Seja como for, sendo o complemento uma novidade no ordenamento jurídico, faz bastante sentido a argumentação de que, nos termos da Constituição Federal, a referida exigência deveria, no mínimo, respeitar a anterioridade tributária. Nesse sentido, o art. 6º da Lei nº 19.595 só poderia produzir seus efeitos a partir de 2019.
De uma forma mais conservadora, seria possível apurar os valores a serem restituídos considerando as parcelas complementares, de forma a garantir um crédito imediato e inquestionável aos contribuintes, podendo-se discutir judicialmente o montante da parcela complementar.
Outro tema, não menos importante, que chama a atenção sobre o complemento, refere-se às empresas que possuem saldo credor acumulado de ICMS, em especial quanto à possibilidade da utilização desse crédito para pagamento de eventual diferença à complementação apurada.
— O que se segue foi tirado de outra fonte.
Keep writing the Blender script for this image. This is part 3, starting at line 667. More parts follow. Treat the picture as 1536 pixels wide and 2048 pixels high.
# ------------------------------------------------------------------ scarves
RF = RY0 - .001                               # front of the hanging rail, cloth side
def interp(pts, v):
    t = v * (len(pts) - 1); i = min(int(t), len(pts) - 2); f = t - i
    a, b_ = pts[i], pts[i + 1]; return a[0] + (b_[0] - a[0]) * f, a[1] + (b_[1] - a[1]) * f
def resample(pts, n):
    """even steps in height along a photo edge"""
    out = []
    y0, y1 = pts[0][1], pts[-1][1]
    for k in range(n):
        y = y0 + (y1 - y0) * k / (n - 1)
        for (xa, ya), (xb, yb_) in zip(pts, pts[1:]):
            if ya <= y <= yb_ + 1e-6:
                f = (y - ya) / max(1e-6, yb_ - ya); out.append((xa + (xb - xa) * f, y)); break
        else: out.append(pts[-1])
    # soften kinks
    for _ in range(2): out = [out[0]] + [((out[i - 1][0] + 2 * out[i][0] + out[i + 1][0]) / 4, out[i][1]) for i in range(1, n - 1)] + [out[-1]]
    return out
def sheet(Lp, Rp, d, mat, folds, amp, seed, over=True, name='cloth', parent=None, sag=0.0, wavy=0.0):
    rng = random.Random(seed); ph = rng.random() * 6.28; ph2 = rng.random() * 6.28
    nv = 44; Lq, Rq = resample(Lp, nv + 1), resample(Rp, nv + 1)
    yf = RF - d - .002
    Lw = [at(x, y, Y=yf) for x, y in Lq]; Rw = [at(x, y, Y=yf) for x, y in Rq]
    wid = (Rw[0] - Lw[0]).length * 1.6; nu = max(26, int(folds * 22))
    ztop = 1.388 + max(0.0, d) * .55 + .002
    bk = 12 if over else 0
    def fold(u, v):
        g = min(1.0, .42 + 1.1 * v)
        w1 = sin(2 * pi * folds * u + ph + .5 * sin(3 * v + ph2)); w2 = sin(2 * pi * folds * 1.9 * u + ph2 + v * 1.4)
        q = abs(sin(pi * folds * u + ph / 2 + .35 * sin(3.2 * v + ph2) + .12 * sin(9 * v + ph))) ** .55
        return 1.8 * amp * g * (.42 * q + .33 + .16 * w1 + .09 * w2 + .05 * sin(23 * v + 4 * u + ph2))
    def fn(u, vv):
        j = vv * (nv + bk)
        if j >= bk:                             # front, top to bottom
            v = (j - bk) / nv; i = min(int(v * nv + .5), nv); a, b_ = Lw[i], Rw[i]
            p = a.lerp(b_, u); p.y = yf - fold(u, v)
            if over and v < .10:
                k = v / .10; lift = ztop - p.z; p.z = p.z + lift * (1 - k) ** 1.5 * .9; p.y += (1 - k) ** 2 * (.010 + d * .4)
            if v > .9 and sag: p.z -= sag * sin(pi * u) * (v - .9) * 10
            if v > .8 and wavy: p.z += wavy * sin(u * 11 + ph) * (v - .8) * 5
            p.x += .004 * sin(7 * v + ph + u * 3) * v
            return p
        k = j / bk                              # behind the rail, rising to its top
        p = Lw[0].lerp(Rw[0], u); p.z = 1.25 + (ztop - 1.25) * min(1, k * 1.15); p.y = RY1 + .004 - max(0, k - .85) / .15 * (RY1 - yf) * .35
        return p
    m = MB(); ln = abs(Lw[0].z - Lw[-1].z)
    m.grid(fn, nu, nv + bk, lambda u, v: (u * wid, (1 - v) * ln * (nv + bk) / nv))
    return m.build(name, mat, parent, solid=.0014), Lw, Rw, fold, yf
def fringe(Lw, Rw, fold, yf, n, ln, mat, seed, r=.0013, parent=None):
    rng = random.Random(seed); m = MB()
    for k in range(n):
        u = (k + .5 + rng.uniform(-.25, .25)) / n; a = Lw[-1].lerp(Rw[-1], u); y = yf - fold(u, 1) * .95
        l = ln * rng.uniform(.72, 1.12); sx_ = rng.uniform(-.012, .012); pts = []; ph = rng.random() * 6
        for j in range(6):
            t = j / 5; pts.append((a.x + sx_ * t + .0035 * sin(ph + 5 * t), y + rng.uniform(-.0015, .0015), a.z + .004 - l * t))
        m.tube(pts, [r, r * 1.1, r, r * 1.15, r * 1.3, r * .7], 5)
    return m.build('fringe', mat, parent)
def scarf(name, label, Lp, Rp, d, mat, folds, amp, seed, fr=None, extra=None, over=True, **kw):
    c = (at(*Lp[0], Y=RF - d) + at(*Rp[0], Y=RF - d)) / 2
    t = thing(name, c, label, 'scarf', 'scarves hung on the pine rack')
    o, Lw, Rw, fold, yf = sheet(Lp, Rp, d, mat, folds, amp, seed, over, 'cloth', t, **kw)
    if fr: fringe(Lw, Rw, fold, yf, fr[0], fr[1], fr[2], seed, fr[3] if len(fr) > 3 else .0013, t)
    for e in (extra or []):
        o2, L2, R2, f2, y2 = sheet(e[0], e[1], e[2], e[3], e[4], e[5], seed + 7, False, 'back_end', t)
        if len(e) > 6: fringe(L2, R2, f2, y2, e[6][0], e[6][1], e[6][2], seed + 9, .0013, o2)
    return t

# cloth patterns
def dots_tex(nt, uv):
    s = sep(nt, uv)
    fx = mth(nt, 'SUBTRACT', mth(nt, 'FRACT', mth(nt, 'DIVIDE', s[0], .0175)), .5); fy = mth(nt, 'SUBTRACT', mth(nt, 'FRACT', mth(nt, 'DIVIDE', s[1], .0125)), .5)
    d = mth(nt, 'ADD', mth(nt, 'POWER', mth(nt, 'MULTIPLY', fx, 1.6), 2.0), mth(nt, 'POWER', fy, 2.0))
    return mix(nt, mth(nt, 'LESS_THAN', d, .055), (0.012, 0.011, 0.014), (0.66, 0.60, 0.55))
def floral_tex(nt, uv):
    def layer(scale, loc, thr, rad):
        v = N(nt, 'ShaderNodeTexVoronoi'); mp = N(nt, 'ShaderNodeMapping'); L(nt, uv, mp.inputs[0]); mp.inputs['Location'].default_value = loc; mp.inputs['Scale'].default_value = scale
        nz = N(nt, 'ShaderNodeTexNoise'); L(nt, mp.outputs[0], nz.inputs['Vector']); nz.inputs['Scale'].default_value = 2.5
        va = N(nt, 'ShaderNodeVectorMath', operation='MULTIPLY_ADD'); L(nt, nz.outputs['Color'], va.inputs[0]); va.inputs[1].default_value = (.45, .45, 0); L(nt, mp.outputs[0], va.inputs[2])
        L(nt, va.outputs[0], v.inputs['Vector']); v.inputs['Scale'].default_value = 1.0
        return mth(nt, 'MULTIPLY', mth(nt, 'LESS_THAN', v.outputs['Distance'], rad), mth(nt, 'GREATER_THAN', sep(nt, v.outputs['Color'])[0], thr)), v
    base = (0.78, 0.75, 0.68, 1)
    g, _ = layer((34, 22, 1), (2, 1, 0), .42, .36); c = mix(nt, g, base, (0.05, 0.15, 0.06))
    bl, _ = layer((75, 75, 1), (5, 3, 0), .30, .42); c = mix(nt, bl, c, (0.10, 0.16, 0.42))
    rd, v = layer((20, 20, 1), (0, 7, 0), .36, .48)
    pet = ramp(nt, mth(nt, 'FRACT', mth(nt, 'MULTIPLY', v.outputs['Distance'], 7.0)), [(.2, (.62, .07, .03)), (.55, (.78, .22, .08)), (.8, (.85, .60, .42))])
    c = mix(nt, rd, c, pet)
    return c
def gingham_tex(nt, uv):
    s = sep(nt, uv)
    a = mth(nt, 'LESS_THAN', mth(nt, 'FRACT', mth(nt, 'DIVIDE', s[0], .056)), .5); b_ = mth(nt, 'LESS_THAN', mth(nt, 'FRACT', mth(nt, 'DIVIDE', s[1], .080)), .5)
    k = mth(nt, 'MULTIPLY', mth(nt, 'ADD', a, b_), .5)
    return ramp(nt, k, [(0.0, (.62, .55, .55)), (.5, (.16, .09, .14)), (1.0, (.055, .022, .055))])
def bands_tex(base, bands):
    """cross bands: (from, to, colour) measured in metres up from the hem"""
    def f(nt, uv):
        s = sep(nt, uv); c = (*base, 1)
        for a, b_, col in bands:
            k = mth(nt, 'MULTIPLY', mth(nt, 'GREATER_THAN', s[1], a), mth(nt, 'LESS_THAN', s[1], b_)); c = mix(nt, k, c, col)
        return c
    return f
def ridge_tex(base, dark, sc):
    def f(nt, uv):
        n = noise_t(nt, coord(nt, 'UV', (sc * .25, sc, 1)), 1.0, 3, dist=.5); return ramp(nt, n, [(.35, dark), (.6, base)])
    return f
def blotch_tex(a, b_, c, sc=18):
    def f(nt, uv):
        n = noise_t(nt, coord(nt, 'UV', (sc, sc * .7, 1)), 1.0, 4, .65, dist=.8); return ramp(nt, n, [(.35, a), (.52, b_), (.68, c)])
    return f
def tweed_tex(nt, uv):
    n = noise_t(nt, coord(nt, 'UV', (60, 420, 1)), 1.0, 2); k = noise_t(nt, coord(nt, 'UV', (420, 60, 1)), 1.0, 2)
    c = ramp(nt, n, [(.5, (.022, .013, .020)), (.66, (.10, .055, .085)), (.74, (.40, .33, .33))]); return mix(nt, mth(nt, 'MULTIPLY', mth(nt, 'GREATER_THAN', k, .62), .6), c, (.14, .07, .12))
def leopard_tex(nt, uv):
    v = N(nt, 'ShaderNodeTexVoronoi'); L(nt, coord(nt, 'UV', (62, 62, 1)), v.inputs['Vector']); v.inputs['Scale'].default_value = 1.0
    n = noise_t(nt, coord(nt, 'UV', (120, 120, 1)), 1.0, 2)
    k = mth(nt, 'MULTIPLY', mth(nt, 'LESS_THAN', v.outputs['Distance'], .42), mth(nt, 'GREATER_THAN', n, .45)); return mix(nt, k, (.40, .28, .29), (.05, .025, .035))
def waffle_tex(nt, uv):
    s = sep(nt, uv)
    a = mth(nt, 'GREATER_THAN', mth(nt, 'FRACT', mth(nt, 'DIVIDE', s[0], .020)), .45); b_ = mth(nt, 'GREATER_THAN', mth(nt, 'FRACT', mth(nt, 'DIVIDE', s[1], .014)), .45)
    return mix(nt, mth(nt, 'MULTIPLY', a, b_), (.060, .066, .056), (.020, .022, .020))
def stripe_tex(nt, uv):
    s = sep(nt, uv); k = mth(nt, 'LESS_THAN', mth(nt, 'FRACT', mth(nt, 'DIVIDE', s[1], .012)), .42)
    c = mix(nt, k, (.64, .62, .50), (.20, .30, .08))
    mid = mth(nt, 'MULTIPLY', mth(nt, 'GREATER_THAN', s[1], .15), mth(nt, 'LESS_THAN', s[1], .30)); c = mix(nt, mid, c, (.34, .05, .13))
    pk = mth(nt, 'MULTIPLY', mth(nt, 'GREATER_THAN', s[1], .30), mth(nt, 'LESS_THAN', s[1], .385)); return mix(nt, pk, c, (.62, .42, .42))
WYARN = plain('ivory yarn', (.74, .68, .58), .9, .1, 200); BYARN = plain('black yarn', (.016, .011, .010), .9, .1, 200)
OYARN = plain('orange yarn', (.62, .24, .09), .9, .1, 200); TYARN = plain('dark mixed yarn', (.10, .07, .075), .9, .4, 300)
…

Isso porque, com exceção dos acordos firmados entre contribuintes e os Estados, por meio de regime especial, é vedada a utilização de saldo credor de ICMS para pagamento de ICMS-ST, uma vez que as apurações não se cruzam.
Contudo, no caso do contribuinte substituído que realiza a venda a consumidor final, o ICMS retido na forma de substituição tributária representa o ICMS próprio de sua operação. Dessa forma, entendemos que, caso o contribuinte possua saldo credor para compensar com o débito dos valores complementares, o mesmo poderá utilizá-los para abatimento do montante complementar apurado.
Corroborando esse entendimento, o fato é que se os valores a serem restituídos podem ser lançados a crédito em conta gráfica, também os valores complementares poderiam sê-los, a débito, permitindo a imediata compensação com o saldo credor.
Em conclusão, com a exigência do valor complementar do tributo abre-se um novo capítulo de insegurança jurídica e de vários questionamentos que devem chegar ao Poder Judiciário acerca da aplicação do regime de substituição tributária, estando a matéria ainda longe de estar pacificada.